The collection of photo's will hopefully give some sort of idea the territory, landscape and environment that has been ridden and driven today, incredible. Being alone (very alone) on a bike, with two water bottles, ten gels, covered in P20, dressed in nothing other than lycra becomes truly bizarre the more you think about it.

As we drew closer to Tonopah the regularity of dust storms, dust funnels spiralling across the desert next to you paled into insignificance as the darkest most menacing storm we've seen yet closed in all around us, the desert became black, this would not have been a time to be on the bike, the few vehicles that are out here on the road don't stop, the safety is in reaching one of these two towns 80-90 miles apart.

There is so much more to write about today, that will be added at a later date probably back in the UK, but it seems like a lifetime has been packed into 12 hours, it is truly an incredible, in many ways daunting, place. To cross such a vast landscape dressed in lycra on 14 grams of carbon adds to the incredulity of the day, maybe a modern day carbon cowboy!

It has been a truly incredible day and, importantly, for the riding the light has been found for sure!

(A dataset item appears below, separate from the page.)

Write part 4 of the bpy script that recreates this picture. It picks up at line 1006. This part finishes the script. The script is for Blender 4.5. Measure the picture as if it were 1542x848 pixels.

So, still on the road, still pushing ahead, one purpose awareness & fundraising and one goal, San Francisco, time to dream!! tomorrow, all being well, we will cross into California, the final of 12 US States on what has been a monumental challenge!

(ps various body pains seem to have subsided, the bronchitis remains, three fingers on the left hand are now continually numb and the neck feels locked into a forward looking level position, at least it's forward looking, the bits that touch the saddle are beyond comment and description, the fine print on the Health Insurance Policy is being checked, this is truly how bad it is, long distance cycling, bloody hell!!).